◆ Task to carry out: Print all of the data exactly.

◆ Record set:
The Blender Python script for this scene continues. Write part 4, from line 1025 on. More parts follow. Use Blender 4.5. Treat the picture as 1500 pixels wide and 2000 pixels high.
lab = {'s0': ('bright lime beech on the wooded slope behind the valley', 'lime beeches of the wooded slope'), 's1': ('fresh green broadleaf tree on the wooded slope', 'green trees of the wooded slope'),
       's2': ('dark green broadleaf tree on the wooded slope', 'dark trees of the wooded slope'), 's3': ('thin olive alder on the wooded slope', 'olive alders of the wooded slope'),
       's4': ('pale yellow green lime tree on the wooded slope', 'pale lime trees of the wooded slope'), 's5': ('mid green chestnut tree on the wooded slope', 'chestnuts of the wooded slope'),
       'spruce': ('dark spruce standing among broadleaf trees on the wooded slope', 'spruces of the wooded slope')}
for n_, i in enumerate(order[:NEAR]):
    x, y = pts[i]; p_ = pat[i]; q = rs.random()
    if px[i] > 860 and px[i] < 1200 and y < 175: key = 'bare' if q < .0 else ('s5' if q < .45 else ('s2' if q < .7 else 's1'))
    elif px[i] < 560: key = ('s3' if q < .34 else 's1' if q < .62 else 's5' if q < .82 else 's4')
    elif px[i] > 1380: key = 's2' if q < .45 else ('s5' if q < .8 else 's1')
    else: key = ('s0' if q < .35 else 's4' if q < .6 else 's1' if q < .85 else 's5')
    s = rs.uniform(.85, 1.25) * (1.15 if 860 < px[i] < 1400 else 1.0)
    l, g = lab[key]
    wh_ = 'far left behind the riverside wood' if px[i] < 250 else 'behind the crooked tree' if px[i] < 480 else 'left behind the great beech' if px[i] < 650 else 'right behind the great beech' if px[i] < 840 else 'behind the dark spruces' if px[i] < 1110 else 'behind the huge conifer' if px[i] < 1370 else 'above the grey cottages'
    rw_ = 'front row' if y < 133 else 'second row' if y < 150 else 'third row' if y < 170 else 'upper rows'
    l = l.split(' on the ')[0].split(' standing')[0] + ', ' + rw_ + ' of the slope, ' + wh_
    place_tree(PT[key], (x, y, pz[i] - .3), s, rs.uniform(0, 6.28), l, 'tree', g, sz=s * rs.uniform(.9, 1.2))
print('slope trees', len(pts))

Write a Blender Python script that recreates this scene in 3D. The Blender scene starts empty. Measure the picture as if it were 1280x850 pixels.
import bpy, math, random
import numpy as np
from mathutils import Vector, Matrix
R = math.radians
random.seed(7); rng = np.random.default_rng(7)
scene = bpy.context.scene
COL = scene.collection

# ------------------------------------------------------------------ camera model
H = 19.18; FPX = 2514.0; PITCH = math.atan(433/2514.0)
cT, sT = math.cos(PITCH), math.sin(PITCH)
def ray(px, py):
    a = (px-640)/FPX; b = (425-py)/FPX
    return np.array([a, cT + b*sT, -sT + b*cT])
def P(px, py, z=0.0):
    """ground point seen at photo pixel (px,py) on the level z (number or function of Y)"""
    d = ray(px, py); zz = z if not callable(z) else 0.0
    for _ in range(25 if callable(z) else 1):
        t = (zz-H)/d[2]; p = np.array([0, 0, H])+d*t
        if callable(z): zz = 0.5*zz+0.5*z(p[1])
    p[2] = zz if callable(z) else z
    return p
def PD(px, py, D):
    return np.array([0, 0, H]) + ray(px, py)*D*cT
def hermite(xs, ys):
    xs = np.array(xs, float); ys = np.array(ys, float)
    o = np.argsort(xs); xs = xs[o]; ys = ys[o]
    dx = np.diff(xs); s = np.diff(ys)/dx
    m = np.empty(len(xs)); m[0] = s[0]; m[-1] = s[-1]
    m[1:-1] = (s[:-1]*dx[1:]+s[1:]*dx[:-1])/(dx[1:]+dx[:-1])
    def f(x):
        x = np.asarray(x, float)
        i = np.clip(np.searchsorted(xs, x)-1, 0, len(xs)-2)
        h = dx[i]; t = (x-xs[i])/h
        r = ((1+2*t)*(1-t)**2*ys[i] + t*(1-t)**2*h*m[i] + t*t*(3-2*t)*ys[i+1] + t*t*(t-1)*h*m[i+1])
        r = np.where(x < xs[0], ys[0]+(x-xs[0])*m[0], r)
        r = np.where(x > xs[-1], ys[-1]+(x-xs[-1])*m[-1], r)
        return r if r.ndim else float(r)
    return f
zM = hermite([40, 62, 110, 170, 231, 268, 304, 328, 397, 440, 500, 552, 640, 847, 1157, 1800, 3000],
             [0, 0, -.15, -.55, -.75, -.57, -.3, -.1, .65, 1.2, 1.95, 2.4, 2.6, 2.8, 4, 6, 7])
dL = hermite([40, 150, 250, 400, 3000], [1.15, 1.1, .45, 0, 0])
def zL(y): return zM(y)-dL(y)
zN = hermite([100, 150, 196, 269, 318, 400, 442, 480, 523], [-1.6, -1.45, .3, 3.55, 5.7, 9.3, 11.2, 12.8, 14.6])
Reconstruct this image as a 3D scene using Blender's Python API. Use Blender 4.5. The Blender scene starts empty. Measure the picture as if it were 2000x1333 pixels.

◆ Solution for this exercise:
The Blender Python script for this scene continues. Write part 4, from line 1025 on. More parts follow. Use Blender 4.5. Treat the picture as 1500 pixels wide and 2000 pixels high.
lab = {'s0': ('bright lime beech on the wooded slope behind the valley', 'lime beeches of the wooded slope'), 's1': ('fresh green broadleaf tree on the wooded slope', 'green trees of the wooded slope'),
       's2': ('dark green broadleaf tree on the wooded slope', 'dark trees of the wooded slope'), 's3': ('thin olive alder on the wooded slope', 'olive alders of the wooded slope'),
       's4': ('pale yellow green lime tree on the wooded slope', 'pale lime trees of the wooded slope'), 's5': ('mid green chestnut tree on the wooded slope', 'chestnuts of the wooded slope'),
       'spruce': ('dark spruce standing among broadleaf trees on the wooded slope', 'spruces of the wooded slope')}
for n_, i in enumerate(order[:NEAR]):
    x, y = pts[i]; p_ = pat[i]; q = rs.random()
    if px[i] > 860 and px[i] < 1200 and y < 175: key = 'bare' if q < .0 else ('s5' if q < .45 else ('s2' if q < .7 else 's1'))
    elif px[i] < 560: key = ('s3' if q < .34 else 's1' if q < .62 else 's5' if q < .82 else 's4')
    elif px[i] > 1380: key = 's2' if q < .45 else ('s5' if q < .8 else 's1')
    else: key = ('s0' if q < .35 else 's4' if q < .6 else 's1' if q < .85 else 's5')
    s = rs.uniform(.85, 1.25) * (1.15 if 860 < px[i] < 1400 else 1.0)
    l, g = lab[key]
    wh_ = 'far left behind the riverside wood' if px[i] < 250 else 'behind the crooked tree' if px[i] < 480 else 'left behind the great beech' if px[i] < 650 else 'right behind the great beech' if px[i] < 840 else 'behind the dark spruces' if px[i] < 1110 else 'behind the huge conifer' if px[i] < 1370 else 'above the grey cottages'
    rw_ = 'front row' if y < 133 else 'second row' if y < 150 else 'third row' if y < 170 else 'upper rows'
    l = l.split(' on the ')[0].split(' standing')[0] + ', ' + rw_ + ' of the slope, ' + wh_
    place_tree(PT[key], (x, y, pz[i] - .3), s, rs.uniform(0, 6.28), l, 'tree', g, sz=s * rs.uniform(.9, 1.2))
print('slope trees', len(pts))

Write a Blender Python script that recreates this scene in 3D. The Blender scene starts empty. Measure the picture as if it were 1280x850 pixels.
import bpy, math, random
import numpy as np
from mathutils import Vector, Matrix
R = math.radians
random.seed(7); rng = np.random.default_rng(7)
scene = bpy.context.scene
COL = scene.collection

# ------------------------------------------------------------------ camera model
H = 19.18; FPX = 2514.0; PITCH = math.atan(433/2514.0)
cT, sT = math.cos(PITCH), math.sin(PITCH)
def ray(px, py):
    a = (px-640)/FPX; b = (425-py)/FPX
    return np.array([a, cT + b*sT, -sT + b*cT])
def P(px, py, z=0.0):
    """ground point seen at photo pixel (px,py) on the level z (number or function of Y)"""
    d = ray(px, py); zz = z if not callable(z) else 0.0
    for _ in range(25 if callable(z) else 1):
        t = (zz-H)/d[2]; p = np.array([0, 0, H])+d*t
        if callable(z): zz = 0.5*zz+0.5*z(p[1])
    p[2] = zz if callable(z) else z
    return p
def PD(px, py, D):
    return np.array([0, 0, H]) + ray(px, py)*D*cT
def hermite(xs, ys):
    xs = np.array(xs, float); ys = np.array(ys, float)
    o = np.argsort(xs); xs = xs[o]; ys = ys[o]
    dx = np.diff(xs); s = np.diff(ys)/dx
    m = np.empty(len(xs)); m[0] = s[0]; m[-1] = s[-1]
    m[1:-1] = (s[:-1]*dx[1:]+s[1:]*dx[:-1])/(dx[1:]+dx[:-1])
    def f(x):
        x = np.asarray(x, float)
        i = np.clip(np.searchsorted(xs, x)-1, 0, len(xs)-2)
        h = dx[i]; t = (x-xs[i])/h
        r = ((1+2*t)*(1-t)**2*ys[i] + t*(1-t)**2*h*m[i] + t*t*(3-2*t)*ys[i+1] + t*t*(t-1)*h*m[i+1])
        r = np.where(x < xs[0], ys[0]+(x-xs[0])*m[0], r)
        r = np.where(x > xs[-1], ys[-1]+(x-xs[-1])*m[-1], r)
        return r if r.ndim else float(r)
    return f
zM = hermite([40, 62, 110, 170, 231, 268, 304, 328, 397, 440, 500, 552, 640, 847, 1157, 1800, 3000],
             [0, 0, -.15, -.55, -.75, -.57, -.3, -.1, .65, 1.2, 1.95, 2.4, 2.6, 2.8, 4, 6, 7])
dL = hermite([40, 150, 250, 400, 3000], [1.15, 1.1, .45, 0, 0])
def zL(y): return zM(y)-dL(y)
zN = hermite([100, 150, 196, 269, 318, 400, 442, 480, 523], [-1.6, -1.45, .3, 3.55, 5.7, 9.3, 11.2, 12.8, 14.6])
Reconstruct this image as a 3D scene using Blender's Python API. Use Blender 4.5. The Blender scene starts empty. Measure the picture as if it were 2000x1333 pixels.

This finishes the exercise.